Only the knowledge of the past makes the understanding of the present possible and allows anticipating the future.

Introduction: The cultural realm of Eurasia
Europe and Asia are not opposites, but are closely linked, with a complex but exciting history. Their history is defined by the dynamics of the peoples. The permeability of transition between Europe and Asia keeps moving. While this transition is presently perceived to be at the Ural, Indo-European peoples penetrated four and three thousand years ago far into Asia; they settled in the steppes of Siberia and Mongolia as well as in India. On the other hand, Asiatic peoples made their marks in the 5 th century A.D. conquering ancient Rome, and, in the 13 th century, their horses pastured in front of the doors of Vienna.

Not only peoples travelled, also ideas and religions. Buddhism was popular in Iran during the 3 rd and 13 th centuries, while the Church of the East, with its see in Seleucia-Ctesiphon near present Baghdad, founded a bishopric in the capital of China in the 7 th century. Even more, the Aramaic script, which emerged in the Eastern Mediterranean area, gave the basis for the Sogdian, Mongolian and Manchurian scripts.
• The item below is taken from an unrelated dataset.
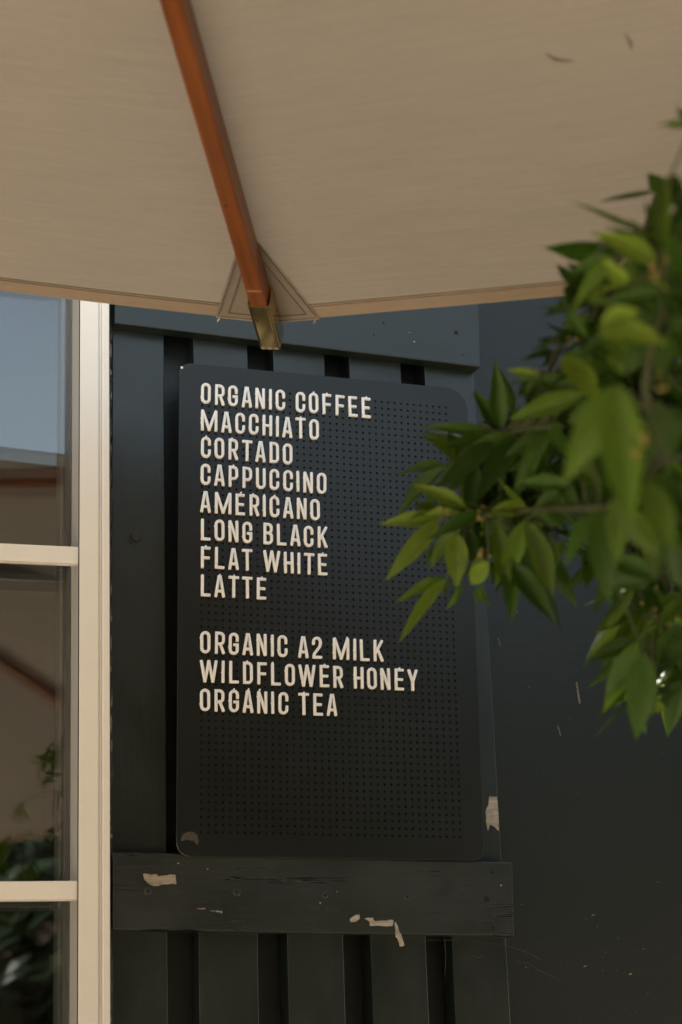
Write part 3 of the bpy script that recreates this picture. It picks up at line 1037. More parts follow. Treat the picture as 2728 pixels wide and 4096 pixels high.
# ------------------------------------------------------------------ parasol
TIPS = [V(t) for t in [(0.0276, -0.2666, 2.4299), (-1.0781, -0.1896, 2.4856), (-1.9194, -0.9104, 2.4193), (-2.0033, -2.0068, 2.2698), (-1.2809, -2.8366, 2.1247), (-0.1752, -2.9137, 2.069), (0.6661, -2.1929, 2.1353), (0.75, -1.0965, 2.2848)]]
UC = V((-0.6266, -1.5516, 2.2773))
APEX = V((-0.607, -1.6191, 2.761))
UN = V((0.0402, -0.138, 0.9896)).normalized()
base = V((UC.x - UN.x / UN.z * UC.z, UC.y - UN.y / UN.z * UC.z, 0))
par = tag(empty("parasol", base), "beige canvas parasol with orange-brown timber ribs and brass end caps", "parasol")
uoff = -base

def canopy_pt(k, u, v, drop=0.0):
    a, b = TIPS[k], TIPS[(k + 1) % 8]
    e = a.lerp(b, u)
    bow = 4 * u * (1 - u)
    rimc = (UC - e).normalized()
    e = e + rimc * (0.016 * bow)
    p = e.lerp(APEX, v)
    p = p - UN * (0.022 * bow * (1 - v) * (0.25 + v) * 1.6)
    w = noise.noise(V((u * 2.3 + k * 5, v * 3.1, 1.7))) * 0.0035 * bow
    return p - UN * (drop - w)

def panel_mesh(k, u0, u1, v0, v1, nu, nv, drop):
    bm = bmesh.new()
    uv = bm.loops.layers.uv.new("UVMap")
    grid = []
    for j in range(nv + 1):
        v = v0 + (v1 - v0) * j / nv
        row = []
        for i in range(nu + 1):
            u = u0 + (u1 - u0) * i / nu
            row.append((bm.verts.new(canopy_pt(k, u, v, drop)), (u * 0.9 * (1 - v * .98) + k * 1.37, v * 1.2)))
        grid.append(row)
    for j in range(nv):
        for i in range(nu):
            q = [grid[j][i], grid[j][i + 1], grid[j + 1][i + 1], grid[j + 1][i]]
            f = bm.faces.new([t[0] for t in q])
            for lp, t in zip(f.loops, q):
                lp[uv].uv = t[1]
    return bm
for k in range(8):
    pn = bobj("canopy_panel", panel_mesh(k, 0, 1, 0, 0.97, 36, 40, 0.0), MAT['fabric'], par, True, uoff)
    hm = bobj("hem", panel_mesh(k, 0.0, 1.0, 0.0, 0.0185, 36, 1, 0.0011), MAT['hem'], pn, True, uoff)
    bm = bmesh.new()
    tube(bm, [canopy_pt(k, 0.004 + .992 * i / 60, 0.0170, 0.0012) for i in range(61)], 0.00085, 5)
    tube(bm, [canopy_pt(k, 0.004 + .992 * i / 60, 0.0195, 0.0006) for i in range(61)], 0.0006, 5)
    bobj("hem_stitch", bm, MAT['stitch'], pn, False, uoff)

# dark slivers painting a fallen leaf's shadow through the canopy, on its underside
leaf_shade = simple("canvas_leaf_shadow", (0.226, 0.205, 0.189), 0.9, var=0.3, scale=40)
crease_m = simple("canvas_crease_shade", (0.234, 0.215, 0.204), 0.9)
for pts, wmax in (([(0.4816, 0.2816), (0.4754, 0.2743), (0.4640, 0.2715), (0.4523, 0.2694)], 0.004), ([(0.3706, 0.2862), (0.3707, 0.2786), (0.3751, 0.2714)], 0.0022)):
    bm = bmesh.new()
    c_ = [canopy_pt(7, u, v, 0.0003) for u, v in pts]
    n_ = len(c_)
    e0, e1 = [], []
    for i, p in enumerate(c_):
        t_ = (c_[min(i + 1, n_ - 1)] - c_[max(i - 1, 0)]).normalized()
        s_ = t_.cross(UN).normalized() * (wmax * math.sin(math.pi * (i + .35) / (n_ - .3)))
        e0.append(bm.verts.new(p + s_)); e1.append(bm.verts.new(p - s_))
    for i in range(n_ - 1):
        bm.faces.new((e0[i], e0[i + 1], e1[i + 1], e1[i]))
    bobj("leaf_shadow_mark", bm, leaf_shade, par, True, uoff)

def oriented_bar(bm, a, d, up, w, h, L0, L1, bev, uvl=True):
    """bar along d from a+d*L0 to a+d*L1; bottom face at a, height h along up"""
    side = d.cross(up).normalized()
    pts = []
    for hh in (0, h):
        for (l, s) in ((L0, -1), (L1, -1), (L1, 1), (L0, 1)):
            pts.append(a + d * l + side * (s * w / 2) + up * hh)
    hexa(bm, pts, bev, 2)
    uv = bm.loops.layers.uv.verify()
    for f in bm.faces:
        for lp in f.loops:
            q = lp.vert.co - a
            lp[uv].uv = (q.dot(d), q.dot(side) + q.dot(up))
    return bm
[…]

The Society's logo symbolises the internationality of the study of Eurasian cultures. The motive of the so-called “Mistress of animals”, sometimes also featured as “Master of animals”, appeared since the 3 rd millennium B.C. in so different cultures such as in Mongolia, Siberia, Bactria, Iran, the Sumerians, Minoans, Greeks, Scythians, Egyptians, Celts and in the Abbasid Caliphate. The standing figure in the middle not only represents a hunting deity, but also symbolizes the domination of nature by intellectual and rational Mankind, by Man's characteristic capability to develop cultures.